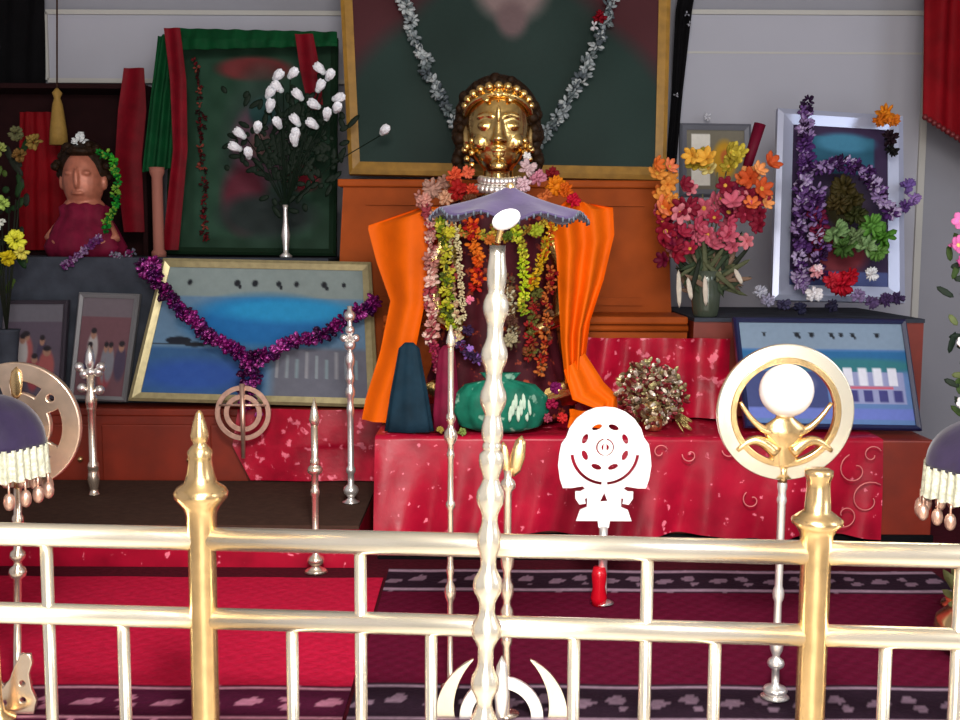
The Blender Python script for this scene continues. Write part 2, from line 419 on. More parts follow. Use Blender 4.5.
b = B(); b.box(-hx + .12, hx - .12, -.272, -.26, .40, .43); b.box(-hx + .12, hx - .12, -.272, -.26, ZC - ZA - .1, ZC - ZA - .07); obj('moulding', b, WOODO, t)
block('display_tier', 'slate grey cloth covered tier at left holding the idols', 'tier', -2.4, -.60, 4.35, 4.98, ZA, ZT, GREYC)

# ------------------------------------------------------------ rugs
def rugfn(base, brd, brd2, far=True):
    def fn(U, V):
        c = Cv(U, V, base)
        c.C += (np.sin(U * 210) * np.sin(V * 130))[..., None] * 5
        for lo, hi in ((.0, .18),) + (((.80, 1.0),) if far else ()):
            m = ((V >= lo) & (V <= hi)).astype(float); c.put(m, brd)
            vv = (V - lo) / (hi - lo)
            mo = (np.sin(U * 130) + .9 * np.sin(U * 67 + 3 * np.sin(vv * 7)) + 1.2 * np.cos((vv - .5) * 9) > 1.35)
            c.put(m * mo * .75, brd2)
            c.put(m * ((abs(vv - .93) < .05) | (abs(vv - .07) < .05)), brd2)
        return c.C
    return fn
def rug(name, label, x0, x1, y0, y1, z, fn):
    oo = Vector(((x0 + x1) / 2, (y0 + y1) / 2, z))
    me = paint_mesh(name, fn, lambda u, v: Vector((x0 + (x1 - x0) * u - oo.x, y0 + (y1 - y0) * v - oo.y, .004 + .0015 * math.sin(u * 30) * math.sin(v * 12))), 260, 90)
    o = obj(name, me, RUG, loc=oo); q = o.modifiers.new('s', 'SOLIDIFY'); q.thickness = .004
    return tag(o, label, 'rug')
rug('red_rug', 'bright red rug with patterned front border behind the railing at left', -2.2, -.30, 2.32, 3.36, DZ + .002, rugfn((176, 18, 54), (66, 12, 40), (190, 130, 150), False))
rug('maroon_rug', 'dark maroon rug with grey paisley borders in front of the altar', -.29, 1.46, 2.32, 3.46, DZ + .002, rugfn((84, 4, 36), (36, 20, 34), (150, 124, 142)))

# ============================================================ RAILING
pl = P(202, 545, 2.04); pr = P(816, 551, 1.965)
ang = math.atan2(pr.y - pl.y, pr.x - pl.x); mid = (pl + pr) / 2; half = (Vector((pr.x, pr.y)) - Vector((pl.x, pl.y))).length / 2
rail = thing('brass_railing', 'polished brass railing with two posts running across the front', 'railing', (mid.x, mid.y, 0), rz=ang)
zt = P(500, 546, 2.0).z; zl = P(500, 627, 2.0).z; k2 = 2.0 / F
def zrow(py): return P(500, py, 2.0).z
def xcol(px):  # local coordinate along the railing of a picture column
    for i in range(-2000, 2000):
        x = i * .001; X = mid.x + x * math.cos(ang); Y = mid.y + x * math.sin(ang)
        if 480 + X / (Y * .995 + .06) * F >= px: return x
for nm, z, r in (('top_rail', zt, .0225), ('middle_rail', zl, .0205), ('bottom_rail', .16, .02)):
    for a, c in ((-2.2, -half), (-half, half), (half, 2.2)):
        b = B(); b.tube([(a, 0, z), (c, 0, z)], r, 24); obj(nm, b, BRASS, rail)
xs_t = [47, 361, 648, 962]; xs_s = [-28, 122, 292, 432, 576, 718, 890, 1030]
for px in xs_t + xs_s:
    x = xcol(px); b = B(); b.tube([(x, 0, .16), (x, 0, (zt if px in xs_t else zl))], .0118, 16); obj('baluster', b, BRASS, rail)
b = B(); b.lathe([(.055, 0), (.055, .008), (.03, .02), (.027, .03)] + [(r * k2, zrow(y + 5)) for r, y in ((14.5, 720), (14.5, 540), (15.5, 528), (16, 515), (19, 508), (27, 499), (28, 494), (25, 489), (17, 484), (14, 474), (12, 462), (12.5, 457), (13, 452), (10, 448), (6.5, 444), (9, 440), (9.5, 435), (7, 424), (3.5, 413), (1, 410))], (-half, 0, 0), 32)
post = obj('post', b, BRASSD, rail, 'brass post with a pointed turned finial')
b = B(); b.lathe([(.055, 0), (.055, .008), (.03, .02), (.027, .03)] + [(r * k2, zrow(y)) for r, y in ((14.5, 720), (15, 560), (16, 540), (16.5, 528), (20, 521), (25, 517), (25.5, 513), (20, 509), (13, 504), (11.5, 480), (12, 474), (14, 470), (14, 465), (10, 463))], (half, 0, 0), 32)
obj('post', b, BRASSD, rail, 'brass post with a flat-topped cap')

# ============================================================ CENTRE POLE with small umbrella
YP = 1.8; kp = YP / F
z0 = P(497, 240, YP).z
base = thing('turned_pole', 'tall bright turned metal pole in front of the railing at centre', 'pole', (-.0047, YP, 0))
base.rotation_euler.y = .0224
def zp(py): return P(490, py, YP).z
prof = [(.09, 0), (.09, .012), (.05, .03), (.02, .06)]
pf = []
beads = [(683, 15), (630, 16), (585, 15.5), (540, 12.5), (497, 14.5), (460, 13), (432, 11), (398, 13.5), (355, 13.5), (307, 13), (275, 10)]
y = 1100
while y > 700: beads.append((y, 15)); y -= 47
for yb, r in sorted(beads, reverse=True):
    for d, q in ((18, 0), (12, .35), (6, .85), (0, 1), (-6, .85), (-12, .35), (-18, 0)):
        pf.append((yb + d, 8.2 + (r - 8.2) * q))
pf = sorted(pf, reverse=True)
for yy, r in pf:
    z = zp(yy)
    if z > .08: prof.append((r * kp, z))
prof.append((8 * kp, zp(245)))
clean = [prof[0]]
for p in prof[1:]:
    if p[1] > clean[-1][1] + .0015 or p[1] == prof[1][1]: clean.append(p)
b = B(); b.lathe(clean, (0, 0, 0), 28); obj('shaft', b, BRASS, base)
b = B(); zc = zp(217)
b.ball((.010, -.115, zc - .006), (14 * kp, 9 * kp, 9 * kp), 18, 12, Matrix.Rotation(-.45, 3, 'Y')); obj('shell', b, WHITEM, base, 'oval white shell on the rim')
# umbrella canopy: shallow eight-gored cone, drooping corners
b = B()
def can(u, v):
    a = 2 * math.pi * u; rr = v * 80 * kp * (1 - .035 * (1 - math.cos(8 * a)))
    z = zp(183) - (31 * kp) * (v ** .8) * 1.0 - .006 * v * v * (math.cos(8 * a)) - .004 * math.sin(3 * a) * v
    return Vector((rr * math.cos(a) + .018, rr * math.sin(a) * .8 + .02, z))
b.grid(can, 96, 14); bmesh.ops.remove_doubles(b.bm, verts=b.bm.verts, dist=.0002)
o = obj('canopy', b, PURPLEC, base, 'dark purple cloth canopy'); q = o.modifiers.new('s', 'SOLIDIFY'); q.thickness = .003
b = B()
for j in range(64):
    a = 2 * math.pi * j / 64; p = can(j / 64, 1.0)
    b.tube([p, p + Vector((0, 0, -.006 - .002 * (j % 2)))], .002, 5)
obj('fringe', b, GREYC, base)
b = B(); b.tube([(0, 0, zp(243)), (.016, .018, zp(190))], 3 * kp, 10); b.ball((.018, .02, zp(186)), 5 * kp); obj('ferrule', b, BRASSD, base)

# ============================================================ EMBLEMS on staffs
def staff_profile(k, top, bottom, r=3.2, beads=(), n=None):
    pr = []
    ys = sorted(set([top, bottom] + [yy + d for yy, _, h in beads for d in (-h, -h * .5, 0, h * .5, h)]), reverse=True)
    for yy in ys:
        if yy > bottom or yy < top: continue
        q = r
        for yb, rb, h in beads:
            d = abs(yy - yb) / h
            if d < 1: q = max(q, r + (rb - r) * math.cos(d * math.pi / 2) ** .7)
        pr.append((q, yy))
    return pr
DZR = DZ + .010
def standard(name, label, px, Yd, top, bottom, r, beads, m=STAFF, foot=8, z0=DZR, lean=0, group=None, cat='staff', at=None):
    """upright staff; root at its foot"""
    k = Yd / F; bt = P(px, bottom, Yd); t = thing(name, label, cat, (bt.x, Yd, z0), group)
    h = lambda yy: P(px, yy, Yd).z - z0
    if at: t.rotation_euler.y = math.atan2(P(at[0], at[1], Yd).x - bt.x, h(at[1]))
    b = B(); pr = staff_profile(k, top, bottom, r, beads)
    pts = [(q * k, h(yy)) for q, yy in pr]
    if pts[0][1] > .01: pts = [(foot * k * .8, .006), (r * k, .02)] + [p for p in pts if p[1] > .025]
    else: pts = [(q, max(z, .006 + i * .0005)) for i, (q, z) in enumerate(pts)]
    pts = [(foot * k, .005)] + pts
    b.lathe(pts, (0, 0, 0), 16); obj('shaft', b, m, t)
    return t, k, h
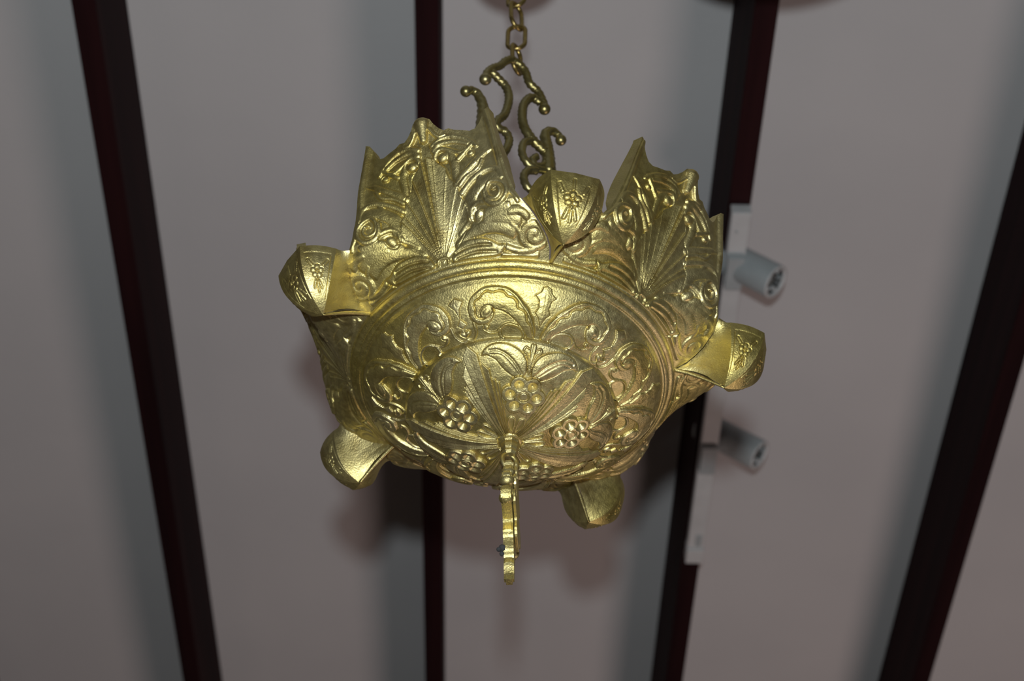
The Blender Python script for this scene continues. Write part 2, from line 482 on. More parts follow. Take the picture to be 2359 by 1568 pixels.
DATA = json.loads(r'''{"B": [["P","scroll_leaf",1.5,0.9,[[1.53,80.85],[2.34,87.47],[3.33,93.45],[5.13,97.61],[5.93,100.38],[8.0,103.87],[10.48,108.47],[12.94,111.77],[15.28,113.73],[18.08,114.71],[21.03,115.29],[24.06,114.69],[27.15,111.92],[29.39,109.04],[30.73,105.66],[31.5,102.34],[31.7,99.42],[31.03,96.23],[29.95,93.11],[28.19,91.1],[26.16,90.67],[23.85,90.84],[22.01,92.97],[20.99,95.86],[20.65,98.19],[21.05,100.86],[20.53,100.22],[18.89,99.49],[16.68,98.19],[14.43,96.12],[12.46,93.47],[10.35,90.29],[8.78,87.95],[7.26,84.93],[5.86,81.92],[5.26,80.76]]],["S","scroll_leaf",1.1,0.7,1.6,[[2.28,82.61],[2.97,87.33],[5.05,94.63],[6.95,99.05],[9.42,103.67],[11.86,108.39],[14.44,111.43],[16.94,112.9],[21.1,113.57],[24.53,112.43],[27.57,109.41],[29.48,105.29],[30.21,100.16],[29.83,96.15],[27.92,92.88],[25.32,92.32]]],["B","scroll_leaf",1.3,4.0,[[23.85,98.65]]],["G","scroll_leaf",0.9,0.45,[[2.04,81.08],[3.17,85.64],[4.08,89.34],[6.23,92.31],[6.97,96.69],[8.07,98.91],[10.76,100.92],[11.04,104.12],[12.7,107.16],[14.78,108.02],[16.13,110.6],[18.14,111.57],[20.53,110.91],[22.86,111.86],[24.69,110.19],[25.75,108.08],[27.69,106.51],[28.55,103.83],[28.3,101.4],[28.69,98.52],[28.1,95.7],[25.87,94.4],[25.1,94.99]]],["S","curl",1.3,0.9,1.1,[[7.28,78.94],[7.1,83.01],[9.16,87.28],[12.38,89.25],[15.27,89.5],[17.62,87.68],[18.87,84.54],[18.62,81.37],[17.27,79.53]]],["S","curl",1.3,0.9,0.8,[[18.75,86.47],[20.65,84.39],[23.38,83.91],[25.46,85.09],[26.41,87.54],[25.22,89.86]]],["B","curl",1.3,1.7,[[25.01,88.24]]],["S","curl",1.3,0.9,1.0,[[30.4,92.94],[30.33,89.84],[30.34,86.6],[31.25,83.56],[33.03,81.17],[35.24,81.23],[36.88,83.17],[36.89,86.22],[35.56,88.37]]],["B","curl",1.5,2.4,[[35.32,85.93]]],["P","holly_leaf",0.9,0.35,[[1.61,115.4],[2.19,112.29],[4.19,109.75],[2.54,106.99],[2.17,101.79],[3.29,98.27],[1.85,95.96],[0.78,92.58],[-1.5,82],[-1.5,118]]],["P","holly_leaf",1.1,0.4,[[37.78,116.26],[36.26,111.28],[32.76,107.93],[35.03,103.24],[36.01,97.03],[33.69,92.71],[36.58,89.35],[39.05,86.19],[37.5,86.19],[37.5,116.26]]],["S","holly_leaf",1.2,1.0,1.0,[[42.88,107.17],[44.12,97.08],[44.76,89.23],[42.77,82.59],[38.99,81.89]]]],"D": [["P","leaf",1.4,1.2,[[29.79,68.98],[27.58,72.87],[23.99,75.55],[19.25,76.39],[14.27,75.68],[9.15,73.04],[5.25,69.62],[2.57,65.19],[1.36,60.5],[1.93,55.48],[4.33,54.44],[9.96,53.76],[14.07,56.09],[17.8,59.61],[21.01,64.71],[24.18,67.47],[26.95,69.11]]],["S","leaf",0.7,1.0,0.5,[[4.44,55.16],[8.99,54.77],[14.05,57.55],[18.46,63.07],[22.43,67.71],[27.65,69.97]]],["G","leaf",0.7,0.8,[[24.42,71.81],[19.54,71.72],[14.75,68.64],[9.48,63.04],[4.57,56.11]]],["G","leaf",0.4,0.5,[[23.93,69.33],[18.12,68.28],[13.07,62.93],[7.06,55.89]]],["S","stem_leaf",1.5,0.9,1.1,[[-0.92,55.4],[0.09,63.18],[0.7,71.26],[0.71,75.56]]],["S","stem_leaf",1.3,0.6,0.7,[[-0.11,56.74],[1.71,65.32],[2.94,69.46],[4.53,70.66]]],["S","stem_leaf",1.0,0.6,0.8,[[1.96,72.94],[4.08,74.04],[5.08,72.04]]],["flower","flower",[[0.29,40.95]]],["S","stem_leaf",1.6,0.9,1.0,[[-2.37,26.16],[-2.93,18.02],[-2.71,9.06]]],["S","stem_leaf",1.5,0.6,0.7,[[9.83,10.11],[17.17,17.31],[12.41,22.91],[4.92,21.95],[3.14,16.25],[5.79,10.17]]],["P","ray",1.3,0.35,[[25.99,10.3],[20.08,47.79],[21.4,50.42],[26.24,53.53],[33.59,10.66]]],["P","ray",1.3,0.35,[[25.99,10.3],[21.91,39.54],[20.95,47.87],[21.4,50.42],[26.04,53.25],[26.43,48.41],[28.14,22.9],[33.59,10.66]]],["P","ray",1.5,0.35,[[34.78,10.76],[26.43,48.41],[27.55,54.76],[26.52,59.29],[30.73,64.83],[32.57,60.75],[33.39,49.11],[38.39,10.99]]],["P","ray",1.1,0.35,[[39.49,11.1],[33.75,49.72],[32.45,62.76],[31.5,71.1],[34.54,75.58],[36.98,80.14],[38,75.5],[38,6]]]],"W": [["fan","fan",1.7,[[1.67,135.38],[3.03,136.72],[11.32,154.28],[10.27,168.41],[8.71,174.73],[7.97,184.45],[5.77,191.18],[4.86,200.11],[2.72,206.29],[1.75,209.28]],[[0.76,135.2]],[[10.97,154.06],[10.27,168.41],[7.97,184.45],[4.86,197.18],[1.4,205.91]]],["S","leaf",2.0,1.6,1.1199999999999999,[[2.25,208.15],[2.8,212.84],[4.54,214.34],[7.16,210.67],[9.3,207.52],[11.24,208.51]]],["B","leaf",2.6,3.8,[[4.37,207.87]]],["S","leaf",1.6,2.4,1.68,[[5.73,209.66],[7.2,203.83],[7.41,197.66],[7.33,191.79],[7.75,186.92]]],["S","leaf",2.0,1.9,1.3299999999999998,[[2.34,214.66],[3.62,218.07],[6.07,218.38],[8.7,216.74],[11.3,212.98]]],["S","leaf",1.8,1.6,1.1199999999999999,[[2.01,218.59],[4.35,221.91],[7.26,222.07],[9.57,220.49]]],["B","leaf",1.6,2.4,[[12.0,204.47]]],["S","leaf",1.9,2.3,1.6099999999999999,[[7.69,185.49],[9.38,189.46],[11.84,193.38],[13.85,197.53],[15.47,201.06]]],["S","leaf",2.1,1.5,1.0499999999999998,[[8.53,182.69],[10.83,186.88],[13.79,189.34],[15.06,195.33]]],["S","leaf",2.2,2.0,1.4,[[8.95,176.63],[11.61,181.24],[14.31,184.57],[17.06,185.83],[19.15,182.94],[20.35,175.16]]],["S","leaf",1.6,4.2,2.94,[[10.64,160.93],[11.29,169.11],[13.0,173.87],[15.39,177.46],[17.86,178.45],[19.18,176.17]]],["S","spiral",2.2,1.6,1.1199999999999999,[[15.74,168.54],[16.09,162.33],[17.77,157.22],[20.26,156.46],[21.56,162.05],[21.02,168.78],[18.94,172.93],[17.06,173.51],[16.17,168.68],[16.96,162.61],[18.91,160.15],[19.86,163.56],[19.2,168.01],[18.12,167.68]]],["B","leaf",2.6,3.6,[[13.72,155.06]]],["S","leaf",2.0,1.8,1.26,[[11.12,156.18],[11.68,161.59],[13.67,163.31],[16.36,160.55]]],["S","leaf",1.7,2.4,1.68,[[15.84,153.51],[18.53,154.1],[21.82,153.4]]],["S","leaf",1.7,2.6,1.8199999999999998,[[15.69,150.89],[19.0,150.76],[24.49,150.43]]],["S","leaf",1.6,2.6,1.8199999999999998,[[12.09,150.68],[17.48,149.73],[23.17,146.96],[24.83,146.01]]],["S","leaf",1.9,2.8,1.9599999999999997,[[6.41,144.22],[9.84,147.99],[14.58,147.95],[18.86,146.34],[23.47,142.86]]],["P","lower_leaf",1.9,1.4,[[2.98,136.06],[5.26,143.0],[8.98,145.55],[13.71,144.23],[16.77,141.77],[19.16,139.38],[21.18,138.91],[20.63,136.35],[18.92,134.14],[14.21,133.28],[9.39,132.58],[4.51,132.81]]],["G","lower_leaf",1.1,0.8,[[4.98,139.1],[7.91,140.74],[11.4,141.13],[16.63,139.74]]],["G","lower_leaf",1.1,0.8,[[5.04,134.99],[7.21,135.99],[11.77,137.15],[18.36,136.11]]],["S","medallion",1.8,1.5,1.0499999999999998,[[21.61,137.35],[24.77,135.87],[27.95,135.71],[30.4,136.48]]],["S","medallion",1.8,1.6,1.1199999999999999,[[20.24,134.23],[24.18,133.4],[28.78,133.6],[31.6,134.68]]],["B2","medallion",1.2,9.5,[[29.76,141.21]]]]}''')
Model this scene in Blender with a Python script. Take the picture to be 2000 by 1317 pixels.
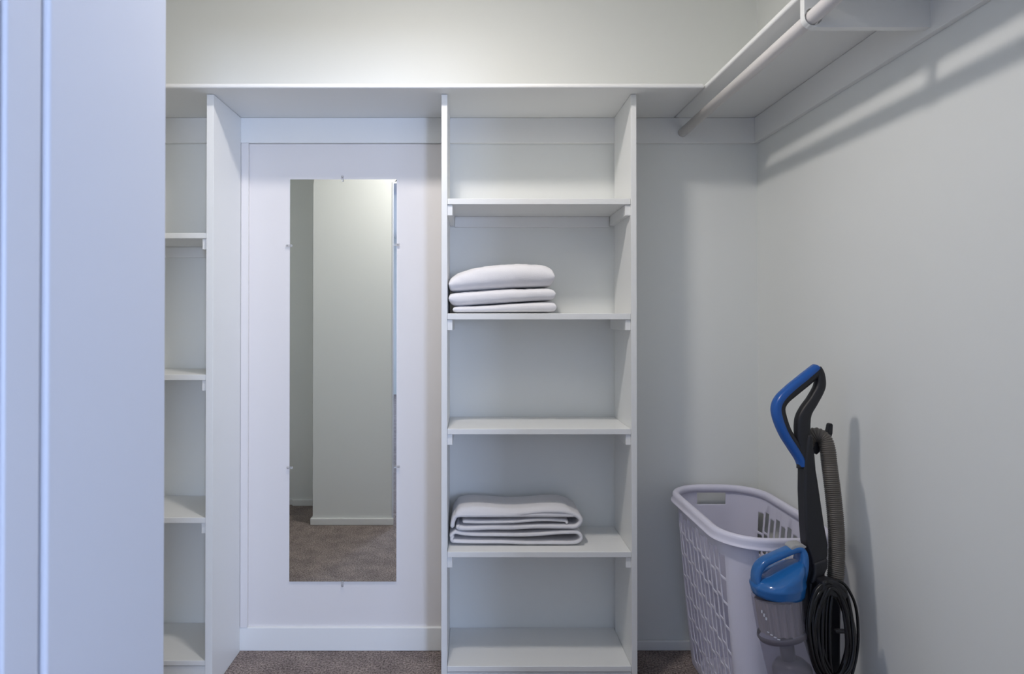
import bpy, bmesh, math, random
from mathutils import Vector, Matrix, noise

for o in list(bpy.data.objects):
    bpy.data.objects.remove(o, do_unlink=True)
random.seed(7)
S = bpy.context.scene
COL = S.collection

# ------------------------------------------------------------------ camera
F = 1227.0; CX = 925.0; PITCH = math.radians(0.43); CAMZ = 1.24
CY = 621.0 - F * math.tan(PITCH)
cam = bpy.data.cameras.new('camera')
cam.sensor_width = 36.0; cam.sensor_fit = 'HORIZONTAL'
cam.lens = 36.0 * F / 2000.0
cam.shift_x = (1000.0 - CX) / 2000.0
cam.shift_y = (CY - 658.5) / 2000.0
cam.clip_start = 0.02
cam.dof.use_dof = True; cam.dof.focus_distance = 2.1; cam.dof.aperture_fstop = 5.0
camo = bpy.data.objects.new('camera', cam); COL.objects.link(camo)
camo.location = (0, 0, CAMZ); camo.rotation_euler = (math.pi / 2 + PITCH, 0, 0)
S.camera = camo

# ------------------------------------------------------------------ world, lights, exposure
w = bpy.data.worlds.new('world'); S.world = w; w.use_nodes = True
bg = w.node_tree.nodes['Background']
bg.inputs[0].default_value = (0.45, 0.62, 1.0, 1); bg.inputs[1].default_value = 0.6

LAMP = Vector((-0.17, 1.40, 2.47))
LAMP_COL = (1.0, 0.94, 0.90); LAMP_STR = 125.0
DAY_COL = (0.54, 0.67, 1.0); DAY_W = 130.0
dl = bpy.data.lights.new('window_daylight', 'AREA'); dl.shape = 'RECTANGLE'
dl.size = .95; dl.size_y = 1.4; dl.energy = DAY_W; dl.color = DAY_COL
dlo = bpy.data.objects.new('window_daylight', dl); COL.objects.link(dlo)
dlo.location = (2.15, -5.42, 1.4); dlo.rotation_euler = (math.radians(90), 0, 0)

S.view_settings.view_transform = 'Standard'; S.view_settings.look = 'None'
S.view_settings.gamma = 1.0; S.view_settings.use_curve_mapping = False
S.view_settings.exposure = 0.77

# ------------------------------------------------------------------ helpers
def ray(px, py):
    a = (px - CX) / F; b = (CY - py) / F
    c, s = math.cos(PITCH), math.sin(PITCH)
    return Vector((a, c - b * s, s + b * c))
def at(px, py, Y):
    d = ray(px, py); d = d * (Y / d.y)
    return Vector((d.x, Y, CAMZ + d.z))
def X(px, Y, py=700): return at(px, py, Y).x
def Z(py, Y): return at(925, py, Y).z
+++
— WHAT YOU HAVE TO DO —
Exactly restate the lines from the beginning of the data through the line with "block('display_tier', 'slate grey", and no others, keeping pictures out.

— RESULT OF THE TASK —
The Blender Python script for this scene continues. Write part 2, from line 419 on. More parts follow. Use Blender 4.5.
b = B(); b.box(-hx + .12, hx - .12, -.272, -.26, .40, .43); b.box(-hx + .12, hx - .12, -.272, -.26, ZC - ZA - .1, ZC - ZA - .07); obj('moulding', b, WOODO, t)
block('display_tier', 'slate grey cloth covered tier at left holding the idols', 'tier', -2.4, -.60, 4.35, 4.98, ZA, ZT, GREYC)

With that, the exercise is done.